### REQUEST
Restate, exactly and only, the lines from the first through the line containing "col = scn.collection".

(Records from a dataset)
▶

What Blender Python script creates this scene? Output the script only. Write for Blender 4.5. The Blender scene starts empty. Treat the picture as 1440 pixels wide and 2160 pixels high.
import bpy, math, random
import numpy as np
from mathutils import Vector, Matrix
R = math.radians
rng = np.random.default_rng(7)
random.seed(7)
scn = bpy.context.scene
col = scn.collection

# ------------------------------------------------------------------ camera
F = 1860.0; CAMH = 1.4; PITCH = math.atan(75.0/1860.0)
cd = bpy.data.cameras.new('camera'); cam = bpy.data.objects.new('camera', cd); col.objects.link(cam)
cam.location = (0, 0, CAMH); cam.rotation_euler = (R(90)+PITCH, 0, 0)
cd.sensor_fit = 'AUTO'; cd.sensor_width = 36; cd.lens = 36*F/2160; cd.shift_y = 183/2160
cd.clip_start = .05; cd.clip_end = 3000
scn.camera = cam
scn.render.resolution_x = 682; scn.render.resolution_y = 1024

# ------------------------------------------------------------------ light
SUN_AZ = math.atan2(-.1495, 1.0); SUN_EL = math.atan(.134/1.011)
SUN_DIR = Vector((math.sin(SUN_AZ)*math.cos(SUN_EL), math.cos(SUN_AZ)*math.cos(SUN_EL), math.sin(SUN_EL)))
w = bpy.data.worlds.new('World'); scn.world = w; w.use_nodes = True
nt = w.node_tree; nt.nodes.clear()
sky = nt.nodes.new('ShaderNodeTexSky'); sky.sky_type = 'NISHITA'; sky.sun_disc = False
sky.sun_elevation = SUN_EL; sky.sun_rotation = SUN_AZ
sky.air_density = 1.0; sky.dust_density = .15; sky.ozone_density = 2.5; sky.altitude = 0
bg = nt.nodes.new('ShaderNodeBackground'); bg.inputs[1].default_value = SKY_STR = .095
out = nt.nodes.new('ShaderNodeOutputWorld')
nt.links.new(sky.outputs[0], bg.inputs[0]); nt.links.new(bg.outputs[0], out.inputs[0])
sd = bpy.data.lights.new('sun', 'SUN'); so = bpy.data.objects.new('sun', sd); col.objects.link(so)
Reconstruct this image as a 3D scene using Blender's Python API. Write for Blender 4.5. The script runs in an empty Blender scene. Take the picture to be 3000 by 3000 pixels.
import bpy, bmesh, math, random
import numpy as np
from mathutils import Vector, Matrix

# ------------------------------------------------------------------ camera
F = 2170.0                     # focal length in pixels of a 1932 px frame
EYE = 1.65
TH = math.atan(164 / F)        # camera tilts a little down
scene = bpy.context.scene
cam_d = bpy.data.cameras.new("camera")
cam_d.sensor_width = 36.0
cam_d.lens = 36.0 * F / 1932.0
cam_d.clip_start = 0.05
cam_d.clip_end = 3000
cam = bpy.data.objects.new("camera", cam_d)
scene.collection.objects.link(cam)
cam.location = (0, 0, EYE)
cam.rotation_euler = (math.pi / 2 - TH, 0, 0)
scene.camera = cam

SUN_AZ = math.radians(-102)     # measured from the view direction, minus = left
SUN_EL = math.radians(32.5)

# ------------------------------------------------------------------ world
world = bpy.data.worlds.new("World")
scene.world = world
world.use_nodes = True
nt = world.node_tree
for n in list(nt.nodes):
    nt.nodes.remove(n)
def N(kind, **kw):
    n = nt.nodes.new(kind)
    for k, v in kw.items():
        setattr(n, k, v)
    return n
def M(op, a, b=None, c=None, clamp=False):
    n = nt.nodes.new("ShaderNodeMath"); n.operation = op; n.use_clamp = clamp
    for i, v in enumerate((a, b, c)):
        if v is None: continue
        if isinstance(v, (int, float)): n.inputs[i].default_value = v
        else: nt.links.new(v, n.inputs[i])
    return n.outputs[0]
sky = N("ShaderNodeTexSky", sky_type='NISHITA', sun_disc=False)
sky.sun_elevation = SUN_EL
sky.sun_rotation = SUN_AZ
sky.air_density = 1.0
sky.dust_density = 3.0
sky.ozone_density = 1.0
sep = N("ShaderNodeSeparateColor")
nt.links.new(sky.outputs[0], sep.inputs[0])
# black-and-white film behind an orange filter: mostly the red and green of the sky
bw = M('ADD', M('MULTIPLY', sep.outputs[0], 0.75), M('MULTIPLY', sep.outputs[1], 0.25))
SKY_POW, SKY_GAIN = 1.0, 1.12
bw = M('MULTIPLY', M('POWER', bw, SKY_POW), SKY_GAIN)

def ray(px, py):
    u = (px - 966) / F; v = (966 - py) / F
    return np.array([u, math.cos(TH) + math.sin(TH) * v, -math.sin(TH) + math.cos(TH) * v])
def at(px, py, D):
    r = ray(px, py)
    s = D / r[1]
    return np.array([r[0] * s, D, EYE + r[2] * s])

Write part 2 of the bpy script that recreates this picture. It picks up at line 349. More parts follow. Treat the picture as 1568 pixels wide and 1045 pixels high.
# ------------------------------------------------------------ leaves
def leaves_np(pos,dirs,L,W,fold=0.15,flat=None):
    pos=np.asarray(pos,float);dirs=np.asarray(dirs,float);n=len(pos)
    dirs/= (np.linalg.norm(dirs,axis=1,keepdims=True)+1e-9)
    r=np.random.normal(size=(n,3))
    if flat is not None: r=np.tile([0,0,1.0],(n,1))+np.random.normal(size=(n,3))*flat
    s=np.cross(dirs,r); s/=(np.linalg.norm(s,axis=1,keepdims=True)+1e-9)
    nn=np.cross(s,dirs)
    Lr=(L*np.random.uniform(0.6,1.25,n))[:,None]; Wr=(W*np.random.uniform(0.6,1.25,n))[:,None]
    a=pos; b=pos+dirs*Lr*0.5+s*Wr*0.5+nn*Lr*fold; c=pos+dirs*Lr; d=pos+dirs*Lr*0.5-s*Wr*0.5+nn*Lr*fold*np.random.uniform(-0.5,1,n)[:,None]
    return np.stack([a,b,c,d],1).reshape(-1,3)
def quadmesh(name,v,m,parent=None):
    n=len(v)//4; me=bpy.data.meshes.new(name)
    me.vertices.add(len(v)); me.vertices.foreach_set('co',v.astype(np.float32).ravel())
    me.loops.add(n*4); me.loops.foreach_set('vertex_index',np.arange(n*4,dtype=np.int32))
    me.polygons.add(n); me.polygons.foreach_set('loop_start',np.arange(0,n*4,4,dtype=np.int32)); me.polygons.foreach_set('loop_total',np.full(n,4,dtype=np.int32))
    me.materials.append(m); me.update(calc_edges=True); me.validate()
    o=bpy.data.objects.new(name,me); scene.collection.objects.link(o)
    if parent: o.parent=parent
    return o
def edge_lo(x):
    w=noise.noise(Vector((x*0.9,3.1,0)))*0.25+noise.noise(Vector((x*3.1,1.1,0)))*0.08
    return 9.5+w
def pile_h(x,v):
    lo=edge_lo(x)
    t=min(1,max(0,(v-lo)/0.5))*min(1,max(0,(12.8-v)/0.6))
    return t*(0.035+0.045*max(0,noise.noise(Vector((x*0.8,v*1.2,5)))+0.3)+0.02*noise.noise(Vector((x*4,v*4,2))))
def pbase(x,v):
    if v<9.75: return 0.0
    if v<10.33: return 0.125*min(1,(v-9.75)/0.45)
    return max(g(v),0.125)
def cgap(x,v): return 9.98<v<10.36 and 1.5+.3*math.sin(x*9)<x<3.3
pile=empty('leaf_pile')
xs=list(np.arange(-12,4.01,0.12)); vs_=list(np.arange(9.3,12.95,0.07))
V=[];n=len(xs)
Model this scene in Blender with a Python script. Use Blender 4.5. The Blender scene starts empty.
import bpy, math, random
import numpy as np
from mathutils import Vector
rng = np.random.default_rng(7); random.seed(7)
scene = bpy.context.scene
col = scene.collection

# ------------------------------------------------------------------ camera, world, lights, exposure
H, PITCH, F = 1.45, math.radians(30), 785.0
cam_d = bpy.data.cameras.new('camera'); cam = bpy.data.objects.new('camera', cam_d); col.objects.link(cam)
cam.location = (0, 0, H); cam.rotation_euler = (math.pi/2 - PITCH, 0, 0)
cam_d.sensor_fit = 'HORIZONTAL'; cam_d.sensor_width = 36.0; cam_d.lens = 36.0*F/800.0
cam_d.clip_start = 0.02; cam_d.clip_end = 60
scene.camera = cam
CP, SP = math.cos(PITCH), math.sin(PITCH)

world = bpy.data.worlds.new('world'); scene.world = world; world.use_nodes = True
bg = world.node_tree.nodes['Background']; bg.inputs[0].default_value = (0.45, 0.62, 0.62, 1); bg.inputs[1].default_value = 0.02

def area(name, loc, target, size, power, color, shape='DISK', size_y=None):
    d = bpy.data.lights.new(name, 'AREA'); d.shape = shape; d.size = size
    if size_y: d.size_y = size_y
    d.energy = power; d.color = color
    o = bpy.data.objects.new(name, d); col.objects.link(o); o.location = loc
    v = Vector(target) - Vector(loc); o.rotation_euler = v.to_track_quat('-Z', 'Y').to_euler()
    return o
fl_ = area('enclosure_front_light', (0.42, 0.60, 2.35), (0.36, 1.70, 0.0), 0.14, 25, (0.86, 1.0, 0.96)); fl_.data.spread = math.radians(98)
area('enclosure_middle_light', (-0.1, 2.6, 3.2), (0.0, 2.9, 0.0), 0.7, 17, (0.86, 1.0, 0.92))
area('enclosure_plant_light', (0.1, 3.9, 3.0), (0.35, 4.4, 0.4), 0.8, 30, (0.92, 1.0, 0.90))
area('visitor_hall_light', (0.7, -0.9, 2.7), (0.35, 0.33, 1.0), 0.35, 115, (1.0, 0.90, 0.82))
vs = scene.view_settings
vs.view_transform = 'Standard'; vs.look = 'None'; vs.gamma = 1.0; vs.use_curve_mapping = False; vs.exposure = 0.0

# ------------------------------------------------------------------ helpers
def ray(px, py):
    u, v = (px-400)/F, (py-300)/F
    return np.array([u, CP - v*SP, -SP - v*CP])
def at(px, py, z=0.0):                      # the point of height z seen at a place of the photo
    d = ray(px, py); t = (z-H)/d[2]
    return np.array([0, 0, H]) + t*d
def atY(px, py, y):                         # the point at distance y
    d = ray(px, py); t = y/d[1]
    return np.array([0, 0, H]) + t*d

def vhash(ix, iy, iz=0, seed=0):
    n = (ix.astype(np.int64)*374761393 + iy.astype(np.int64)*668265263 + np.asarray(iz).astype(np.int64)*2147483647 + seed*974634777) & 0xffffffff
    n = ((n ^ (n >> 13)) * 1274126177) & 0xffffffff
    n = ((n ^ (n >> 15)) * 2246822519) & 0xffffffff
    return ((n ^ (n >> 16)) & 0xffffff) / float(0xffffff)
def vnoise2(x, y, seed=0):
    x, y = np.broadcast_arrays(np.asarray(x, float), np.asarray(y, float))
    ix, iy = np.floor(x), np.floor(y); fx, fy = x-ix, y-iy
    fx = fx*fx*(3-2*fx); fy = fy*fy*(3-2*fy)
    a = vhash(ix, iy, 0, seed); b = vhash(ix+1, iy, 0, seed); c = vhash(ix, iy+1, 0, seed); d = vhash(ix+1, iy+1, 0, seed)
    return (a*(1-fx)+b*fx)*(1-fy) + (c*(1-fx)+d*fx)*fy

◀

### OUTPUT FOR THIS TASK
What Blender Python script creates this scene? Output the script only. Write for Blender 4.5. The Blender scene starts empty. Treat the picture as 1440 pixels wide and 2160 pixels high.
import bpy, math, random
import numpy as np
from mathutils import Vector, Matrix
R = math.radians
rng = np.random.default_rng(7)
random.seed(7)
scn = bpy.context.scene
col = scn.collection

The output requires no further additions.